▶ **Information shown**
================================

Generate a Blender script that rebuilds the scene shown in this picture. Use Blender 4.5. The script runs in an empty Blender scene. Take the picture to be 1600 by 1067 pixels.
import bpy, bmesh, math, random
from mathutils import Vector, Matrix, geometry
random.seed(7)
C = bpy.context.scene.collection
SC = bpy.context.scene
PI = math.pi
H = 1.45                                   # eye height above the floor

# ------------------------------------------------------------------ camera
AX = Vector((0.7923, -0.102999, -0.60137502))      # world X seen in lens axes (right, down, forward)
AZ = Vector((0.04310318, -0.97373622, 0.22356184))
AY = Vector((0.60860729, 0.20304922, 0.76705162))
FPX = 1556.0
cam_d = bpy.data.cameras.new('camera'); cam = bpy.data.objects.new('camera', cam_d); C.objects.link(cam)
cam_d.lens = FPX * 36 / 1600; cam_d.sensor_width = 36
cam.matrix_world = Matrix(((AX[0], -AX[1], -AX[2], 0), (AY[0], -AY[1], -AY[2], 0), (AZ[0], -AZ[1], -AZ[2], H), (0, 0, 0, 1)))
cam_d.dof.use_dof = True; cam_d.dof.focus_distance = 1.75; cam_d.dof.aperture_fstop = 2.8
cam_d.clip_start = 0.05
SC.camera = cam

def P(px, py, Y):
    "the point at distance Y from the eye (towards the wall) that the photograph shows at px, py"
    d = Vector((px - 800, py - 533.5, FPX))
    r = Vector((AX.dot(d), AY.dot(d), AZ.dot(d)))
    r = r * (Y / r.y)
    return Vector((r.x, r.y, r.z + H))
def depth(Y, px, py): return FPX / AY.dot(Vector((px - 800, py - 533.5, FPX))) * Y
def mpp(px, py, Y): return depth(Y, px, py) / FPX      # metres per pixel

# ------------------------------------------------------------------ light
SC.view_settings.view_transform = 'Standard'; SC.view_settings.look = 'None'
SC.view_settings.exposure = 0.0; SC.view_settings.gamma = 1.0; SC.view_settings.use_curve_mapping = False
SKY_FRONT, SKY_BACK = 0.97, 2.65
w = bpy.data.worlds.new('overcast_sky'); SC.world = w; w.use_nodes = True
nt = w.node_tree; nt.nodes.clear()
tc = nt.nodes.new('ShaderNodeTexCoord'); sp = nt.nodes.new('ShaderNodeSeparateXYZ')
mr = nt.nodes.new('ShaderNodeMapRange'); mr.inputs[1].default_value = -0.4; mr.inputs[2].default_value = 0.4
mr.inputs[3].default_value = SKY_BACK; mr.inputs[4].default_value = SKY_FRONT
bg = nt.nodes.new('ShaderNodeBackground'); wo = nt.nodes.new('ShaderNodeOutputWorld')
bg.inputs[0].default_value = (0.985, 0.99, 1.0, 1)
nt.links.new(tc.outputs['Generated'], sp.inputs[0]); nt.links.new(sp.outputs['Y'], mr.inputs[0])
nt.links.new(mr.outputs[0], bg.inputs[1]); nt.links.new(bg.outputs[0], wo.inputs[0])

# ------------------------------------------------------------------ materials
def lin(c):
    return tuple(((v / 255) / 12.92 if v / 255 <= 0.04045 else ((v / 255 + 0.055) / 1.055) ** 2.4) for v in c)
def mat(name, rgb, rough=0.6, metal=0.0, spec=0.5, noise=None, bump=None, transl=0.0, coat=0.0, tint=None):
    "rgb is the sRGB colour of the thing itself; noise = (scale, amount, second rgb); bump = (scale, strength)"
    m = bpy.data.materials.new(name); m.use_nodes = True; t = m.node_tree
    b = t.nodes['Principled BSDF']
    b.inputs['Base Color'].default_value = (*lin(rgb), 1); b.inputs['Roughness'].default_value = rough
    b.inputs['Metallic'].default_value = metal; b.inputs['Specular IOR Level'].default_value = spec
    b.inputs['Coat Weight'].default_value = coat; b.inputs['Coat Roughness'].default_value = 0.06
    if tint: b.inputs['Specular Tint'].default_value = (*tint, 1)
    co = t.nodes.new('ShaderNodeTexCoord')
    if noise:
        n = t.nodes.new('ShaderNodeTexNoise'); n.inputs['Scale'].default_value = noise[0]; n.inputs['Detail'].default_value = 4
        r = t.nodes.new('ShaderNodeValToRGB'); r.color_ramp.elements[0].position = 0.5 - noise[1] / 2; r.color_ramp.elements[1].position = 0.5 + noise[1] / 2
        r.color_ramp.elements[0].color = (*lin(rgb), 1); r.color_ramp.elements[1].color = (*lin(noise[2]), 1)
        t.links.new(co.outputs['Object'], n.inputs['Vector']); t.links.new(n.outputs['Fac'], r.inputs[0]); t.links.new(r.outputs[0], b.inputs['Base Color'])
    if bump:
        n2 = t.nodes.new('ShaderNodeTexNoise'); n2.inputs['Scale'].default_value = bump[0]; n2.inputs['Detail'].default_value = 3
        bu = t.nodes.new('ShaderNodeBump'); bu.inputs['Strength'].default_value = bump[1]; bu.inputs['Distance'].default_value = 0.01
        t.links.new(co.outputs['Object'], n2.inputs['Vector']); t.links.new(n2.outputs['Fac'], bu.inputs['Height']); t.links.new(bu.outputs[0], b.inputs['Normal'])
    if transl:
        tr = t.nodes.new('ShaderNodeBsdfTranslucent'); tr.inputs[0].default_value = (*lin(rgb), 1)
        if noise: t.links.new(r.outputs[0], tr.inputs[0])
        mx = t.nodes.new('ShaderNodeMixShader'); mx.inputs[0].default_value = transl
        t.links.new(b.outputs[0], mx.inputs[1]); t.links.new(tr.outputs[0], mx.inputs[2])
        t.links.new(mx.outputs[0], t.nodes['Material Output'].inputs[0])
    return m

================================

▶ **Task goal**
Only the lines from the beginning of the material to the line containing "above the floor" should be echoed, verbatim and in full.

▶ **Worked solution**
Generate a Blender script that rebuilds the scene shown in this picture. Use Blender 4.5. The script runs in an empty Blender scene. Take the picture to be 1600 by 1067 pixels.
import bpy, bmesh, math, random
from mathutils import Vector, Matrix, geometry
random.seed(7)
C = bpy.context.scene.collection
SC = bpy.context.scene
PI = math.pi
H = 1.45                                   # eye height above the floor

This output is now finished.